In fact, most banks, subject to conditions, usually extend the tenure of the loan and keep the EMI amount unchanged. This decision is taken by banks basis a borrower’s property, income and so on. Even here if a borrower does not wish to prolong their loan repayment they can inform the bank about their willingness to service a higher EMI.

  • Loans with lowest interest rates is the best deal

The banking sector in India has become extremely competitive in nature; hence banks ensure that the borrowers get the best services and have started offering similar interest rates. The key in such situations is to understand what product type and features best suit your financial needs and objectives first and then figure out the cost rather than just the low interest rate being the sole decision making factor.

Moreover, low interest rates may mean lower EMIs, but it may not serve an individual’s purpose if the sanctioned loan amount does not meet his/her requirement. If your loan eligibility as per lender’s evaluation norms falls short, the low interest rate will be little consolation.

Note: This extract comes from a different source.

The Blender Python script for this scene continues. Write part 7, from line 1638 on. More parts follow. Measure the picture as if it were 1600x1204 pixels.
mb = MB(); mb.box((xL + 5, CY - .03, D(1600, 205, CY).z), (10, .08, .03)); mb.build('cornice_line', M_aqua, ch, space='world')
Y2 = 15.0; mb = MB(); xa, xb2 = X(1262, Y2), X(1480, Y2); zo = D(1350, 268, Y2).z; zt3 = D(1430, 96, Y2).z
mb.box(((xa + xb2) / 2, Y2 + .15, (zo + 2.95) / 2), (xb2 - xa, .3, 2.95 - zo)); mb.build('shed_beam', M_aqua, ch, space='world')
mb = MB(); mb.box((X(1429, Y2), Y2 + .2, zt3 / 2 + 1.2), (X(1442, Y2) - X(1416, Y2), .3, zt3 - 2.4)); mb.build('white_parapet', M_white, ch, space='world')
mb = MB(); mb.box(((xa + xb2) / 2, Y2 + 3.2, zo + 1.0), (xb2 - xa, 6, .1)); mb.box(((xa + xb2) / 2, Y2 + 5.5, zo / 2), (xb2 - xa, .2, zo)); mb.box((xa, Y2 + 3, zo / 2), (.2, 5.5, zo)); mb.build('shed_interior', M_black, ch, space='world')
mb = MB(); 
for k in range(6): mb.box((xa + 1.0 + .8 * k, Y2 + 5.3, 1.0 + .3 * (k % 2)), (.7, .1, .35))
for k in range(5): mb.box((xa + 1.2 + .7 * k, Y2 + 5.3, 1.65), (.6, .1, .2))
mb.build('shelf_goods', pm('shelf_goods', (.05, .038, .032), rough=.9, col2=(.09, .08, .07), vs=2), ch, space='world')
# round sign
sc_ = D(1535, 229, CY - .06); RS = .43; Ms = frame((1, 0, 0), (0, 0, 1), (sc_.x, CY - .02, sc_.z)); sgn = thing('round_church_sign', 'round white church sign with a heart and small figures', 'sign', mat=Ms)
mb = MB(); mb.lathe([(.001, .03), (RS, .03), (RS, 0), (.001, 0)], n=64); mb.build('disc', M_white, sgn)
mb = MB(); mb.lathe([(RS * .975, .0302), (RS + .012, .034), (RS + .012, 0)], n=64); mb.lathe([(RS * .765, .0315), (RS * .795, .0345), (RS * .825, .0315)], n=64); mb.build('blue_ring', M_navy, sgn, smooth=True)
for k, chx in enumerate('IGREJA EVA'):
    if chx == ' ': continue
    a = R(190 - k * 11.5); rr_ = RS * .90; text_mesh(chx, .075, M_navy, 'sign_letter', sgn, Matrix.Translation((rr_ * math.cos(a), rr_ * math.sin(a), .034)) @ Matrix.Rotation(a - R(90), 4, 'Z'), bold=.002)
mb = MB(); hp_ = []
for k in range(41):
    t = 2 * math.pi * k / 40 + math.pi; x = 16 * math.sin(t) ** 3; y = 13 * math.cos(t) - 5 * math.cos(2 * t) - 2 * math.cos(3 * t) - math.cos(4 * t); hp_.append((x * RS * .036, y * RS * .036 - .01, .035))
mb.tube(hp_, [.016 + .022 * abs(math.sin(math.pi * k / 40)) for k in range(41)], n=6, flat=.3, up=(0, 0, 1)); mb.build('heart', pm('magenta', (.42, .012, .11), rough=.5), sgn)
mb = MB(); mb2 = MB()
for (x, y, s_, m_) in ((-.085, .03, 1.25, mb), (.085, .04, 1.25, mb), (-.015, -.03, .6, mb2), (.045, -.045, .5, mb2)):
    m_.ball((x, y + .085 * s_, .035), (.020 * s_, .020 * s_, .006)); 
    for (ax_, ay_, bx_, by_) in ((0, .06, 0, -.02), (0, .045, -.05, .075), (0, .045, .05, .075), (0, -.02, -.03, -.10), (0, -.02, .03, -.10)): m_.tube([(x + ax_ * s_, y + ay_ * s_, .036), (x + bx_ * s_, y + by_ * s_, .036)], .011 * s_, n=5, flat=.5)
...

  •  Fixed rates are better than floating rates

Home loan requirement for each person is as unique to ones need hence your friend’s home loan experience should not be used as a benchmark. The same theory applies to fixed and floating rate loan; the choice of the same completely depends on a person’s income, ability to pay and the age.

Floating Rates depend on the modalities of the market and fluctuate on the basis of factors like repo rate, Marginal Standing Facility (MSF), Statutory Liquidity Ratio (SLR) and a number of other factors (this is not the case with fixed rates). Understanding the complexities of these jargons and terminologies are important to be understood by the bank.

When teaserrates (Initial few years the borrower would be charged a fixed rate of interest and after a point it the rate of interest would change basis the changes in the market) came into being the fixed rates were generally less than the floating rate, currently the scenario is upside down floating rates are relatively less than fixed rates. In a nutshell person should take a call basis his financial health and comfort zone.

  •  I don’t need to have my income documents for taking a home loan if I am mortgaging my high-cost property. 

The ability and the willingness to pay back the loan are two cornerstones on the basis of which banks give the borrower the loan. While the income documents and account of assets and liabilities give a fair idea of a borrower’s willingness. The individual’s past track record is checked for the willingness and capabilities for reduced delinquency to pay.

Thus irrespective of the value of the property it is integral for person to submit the required details for the bank to grant the loan.The recent fluctuations in the market apart from creating havoc in the household expenses have created flux for people’s financial projections.

In such a scenario I advise my clients to seek expert advice; prior to purchasing any financial product especially a home loan.